Legal Matters in Plain Language – What Does a Receiver Do?

Ted Doran pic

Ted Doran
Image: doranlaw.com

Daytona Beach, Florida, attorney Ted Doran has over 30 years’ experience in law. He is versed in civil litigation and representation of government entities in complex legal issues. In 2013, Ted Doran achieved on behalf of the State of Florida a $15 million judgement, the third-largest award in a Florida receivership.

The Florida Department of Financial Services, Division of Rehabilitation and Liquidation administers insurance companies that are placed into receivership in Florida. Under Florida Statutes (Chapter 631), the receivership can be for purposes of rehabilitation or liquidation.

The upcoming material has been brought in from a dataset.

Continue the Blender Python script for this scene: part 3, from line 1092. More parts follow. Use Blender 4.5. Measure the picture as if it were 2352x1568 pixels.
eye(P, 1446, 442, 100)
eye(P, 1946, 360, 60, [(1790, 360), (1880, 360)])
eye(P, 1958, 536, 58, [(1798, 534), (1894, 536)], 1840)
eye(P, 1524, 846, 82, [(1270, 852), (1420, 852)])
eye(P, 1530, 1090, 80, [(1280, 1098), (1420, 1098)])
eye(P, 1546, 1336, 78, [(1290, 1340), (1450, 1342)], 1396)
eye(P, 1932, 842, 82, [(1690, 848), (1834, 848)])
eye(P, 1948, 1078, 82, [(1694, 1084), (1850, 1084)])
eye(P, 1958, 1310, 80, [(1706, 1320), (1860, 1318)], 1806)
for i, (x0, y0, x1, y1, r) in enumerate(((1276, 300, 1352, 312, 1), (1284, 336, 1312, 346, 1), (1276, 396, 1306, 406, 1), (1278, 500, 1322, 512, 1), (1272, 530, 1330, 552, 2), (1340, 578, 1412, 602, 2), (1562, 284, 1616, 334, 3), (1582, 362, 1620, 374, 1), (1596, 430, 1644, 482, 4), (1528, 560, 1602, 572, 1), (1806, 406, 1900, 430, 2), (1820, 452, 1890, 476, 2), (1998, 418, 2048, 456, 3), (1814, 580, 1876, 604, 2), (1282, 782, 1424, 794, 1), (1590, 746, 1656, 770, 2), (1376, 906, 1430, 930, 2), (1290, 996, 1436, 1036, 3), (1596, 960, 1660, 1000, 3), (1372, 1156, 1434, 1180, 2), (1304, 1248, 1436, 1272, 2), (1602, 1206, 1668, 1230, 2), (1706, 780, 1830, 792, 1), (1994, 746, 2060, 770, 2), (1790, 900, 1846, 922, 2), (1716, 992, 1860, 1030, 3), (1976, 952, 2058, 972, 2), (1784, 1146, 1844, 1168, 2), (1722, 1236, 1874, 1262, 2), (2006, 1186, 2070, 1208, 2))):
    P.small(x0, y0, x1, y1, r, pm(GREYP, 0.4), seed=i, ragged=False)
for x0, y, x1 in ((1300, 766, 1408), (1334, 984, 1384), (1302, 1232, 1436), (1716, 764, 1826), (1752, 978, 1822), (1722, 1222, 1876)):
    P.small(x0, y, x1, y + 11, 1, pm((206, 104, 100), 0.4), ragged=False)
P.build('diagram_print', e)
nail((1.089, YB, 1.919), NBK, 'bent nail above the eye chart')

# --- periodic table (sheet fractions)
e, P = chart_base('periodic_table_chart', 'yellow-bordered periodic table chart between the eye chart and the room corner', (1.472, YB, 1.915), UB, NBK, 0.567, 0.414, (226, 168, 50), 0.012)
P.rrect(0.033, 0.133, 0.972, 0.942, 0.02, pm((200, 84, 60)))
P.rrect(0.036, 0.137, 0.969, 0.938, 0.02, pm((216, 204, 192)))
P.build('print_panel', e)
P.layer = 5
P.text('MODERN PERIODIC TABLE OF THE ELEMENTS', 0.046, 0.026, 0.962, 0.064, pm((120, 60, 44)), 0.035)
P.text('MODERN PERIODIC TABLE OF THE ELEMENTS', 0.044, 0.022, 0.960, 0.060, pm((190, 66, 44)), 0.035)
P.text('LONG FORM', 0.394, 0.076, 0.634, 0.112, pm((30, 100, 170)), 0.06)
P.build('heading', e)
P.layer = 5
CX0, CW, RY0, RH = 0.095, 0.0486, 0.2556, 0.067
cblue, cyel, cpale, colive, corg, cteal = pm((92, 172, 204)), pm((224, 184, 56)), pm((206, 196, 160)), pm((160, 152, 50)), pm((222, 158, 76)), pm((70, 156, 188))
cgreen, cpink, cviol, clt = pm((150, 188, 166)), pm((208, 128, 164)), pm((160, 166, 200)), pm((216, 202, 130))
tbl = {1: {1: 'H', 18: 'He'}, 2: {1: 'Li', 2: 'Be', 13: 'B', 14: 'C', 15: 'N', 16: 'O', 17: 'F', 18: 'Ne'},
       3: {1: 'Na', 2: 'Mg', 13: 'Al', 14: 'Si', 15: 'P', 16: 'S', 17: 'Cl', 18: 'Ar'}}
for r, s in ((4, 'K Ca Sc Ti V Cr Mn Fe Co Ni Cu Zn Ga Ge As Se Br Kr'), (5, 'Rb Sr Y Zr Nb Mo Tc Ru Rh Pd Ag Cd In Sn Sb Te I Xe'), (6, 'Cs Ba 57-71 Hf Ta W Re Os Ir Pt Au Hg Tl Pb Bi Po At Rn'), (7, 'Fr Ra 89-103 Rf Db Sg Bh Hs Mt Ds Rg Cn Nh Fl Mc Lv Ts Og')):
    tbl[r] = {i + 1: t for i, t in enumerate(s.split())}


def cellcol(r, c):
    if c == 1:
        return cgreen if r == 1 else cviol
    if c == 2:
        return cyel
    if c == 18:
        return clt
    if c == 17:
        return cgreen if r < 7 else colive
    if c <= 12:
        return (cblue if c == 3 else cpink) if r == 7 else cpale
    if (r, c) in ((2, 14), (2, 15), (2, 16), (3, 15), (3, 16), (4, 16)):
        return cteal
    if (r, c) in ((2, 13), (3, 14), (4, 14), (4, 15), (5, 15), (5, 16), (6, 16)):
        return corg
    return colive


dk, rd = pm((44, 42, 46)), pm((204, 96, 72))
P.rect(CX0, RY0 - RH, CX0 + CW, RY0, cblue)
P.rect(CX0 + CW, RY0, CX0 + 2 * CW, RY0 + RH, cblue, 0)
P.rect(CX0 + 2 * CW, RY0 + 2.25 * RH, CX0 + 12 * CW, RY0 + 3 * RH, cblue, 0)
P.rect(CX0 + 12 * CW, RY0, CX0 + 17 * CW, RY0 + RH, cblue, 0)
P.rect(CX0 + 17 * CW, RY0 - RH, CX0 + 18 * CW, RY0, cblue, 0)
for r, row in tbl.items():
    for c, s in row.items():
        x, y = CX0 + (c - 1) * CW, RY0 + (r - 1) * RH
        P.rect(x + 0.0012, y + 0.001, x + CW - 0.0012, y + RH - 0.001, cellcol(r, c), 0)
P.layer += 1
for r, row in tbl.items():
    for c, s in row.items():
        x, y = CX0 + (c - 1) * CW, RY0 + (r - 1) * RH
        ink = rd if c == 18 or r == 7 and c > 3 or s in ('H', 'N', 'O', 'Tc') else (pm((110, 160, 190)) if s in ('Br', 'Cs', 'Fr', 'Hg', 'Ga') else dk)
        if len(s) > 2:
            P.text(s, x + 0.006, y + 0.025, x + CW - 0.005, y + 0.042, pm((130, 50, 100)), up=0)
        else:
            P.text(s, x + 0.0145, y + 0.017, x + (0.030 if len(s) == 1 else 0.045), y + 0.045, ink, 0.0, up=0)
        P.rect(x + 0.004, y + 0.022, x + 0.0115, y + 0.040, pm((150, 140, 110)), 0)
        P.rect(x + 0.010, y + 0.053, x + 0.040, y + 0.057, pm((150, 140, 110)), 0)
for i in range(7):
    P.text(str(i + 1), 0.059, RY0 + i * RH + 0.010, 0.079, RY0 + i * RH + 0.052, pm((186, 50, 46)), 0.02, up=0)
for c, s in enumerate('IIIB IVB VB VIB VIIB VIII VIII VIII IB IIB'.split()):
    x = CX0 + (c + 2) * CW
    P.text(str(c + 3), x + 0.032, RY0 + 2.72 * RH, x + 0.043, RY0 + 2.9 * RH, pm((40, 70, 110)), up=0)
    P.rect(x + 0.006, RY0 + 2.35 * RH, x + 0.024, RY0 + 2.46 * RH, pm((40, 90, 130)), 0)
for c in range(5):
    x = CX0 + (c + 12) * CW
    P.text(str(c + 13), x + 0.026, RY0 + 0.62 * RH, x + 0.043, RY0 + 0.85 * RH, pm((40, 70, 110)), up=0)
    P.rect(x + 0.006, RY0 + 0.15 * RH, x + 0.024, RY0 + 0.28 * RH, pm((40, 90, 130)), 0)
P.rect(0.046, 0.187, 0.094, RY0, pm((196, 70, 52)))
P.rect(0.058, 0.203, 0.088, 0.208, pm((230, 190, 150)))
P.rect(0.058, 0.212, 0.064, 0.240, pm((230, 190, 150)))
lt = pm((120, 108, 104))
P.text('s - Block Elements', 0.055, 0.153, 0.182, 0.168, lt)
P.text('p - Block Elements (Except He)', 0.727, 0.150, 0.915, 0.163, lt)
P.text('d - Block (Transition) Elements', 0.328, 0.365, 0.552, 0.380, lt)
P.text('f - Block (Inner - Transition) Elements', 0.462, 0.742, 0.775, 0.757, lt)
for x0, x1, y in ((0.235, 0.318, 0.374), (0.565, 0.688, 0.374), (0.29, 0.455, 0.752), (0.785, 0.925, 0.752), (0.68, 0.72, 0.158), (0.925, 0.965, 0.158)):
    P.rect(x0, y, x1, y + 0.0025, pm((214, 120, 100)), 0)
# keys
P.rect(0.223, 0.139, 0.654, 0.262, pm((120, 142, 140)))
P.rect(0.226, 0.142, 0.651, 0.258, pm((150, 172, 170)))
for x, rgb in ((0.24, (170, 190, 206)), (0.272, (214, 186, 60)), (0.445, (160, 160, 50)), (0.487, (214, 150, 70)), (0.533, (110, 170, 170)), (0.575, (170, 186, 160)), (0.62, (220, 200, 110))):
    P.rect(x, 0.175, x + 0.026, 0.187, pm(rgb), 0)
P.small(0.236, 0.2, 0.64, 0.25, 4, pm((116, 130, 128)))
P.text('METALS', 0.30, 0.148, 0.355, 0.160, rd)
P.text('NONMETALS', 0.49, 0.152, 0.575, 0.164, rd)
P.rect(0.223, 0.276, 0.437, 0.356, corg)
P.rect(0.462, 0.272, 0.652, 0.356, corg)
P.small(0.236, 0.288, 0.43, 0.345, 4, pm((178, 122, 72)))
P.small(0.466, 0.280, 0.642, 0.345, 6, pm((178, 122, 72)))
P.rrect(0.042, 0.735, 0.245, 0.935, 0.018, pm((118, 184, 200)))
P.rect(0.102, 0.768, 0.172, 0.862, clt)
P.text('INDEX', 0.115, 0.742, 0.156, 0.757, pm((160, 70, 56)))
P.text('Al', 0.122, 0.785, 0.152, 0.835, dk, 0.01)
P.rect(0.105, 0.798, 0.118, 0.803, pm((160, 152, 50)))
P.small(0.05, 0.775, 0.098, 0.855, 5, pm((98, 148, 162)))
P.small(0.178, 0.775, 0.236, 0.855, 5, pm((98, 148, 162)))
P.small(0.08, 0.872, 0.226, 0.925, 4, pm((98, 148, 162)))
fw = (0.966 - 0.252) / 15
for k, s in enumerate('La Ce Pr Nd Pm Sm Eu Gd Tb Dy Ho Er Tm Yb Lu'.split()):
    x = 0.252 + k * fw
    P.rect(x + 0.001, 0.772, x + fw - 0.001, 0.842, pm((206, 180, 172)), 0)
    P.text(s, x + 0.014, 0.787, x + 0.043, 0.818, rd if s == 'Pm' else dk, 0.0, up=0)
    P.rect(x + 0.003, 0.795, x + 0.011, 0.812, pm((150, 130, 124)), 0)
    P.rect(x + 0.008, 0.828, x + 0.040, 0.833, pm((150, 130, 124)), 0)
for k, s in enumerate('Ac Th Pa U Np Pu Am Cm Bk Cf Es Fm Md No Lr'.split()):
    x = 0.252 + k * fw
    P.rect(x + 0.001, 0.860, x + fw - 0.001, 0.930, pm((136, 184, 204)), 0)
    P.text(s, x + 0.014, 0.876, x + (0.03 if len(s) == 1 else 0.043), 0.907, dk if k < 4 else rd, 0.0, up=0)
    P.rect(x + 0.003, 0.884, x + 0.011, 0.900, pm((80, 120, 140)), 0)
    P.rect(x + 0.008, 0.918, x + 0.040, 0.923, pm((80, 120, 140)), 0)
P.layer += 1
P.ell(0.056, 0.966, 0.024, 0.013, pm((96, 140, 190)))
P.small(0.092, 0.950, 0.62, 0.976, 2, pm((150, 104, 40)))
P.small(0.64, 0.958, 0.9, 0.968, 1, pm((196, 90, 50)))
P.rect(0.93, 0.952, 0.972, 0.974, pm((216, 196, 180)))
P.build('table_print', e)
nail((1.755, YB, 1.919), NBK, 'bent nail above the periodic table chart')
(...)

The Receiver, as the rehabilitator, has wide discretion to prepare a plan to assist a company to resolve its difficulties. The Receiver is responsible for taking actions necessary to correct the conditions that necessitated the receivership. By statute and court order the Receiver is authorized to conduct all business of the insurer, may direct, manage, hire, and discharge employees, is authorized to manage the property and assets of the insurer as it deems necessary and may file for release of the company from receivership if rehabilitation efforts are successful and grounds for receivership no longer exist. When an insurance company cannot be rehabilitated, the Department petitions the court to place the company into liquidation.

In liquidation proceedings, the Receiver takes possession of the assets of the insurer and administers the assets. The Receiver also assists in the transition of policyholders to other insurance coverage, conducts investigations into the causes of the insolvency, collects all money due the insurer, litigates, as necessary, to recover any funds that may be owed to the insurer, sells assets such as real and personal property and evaluates and pays claims with available assets.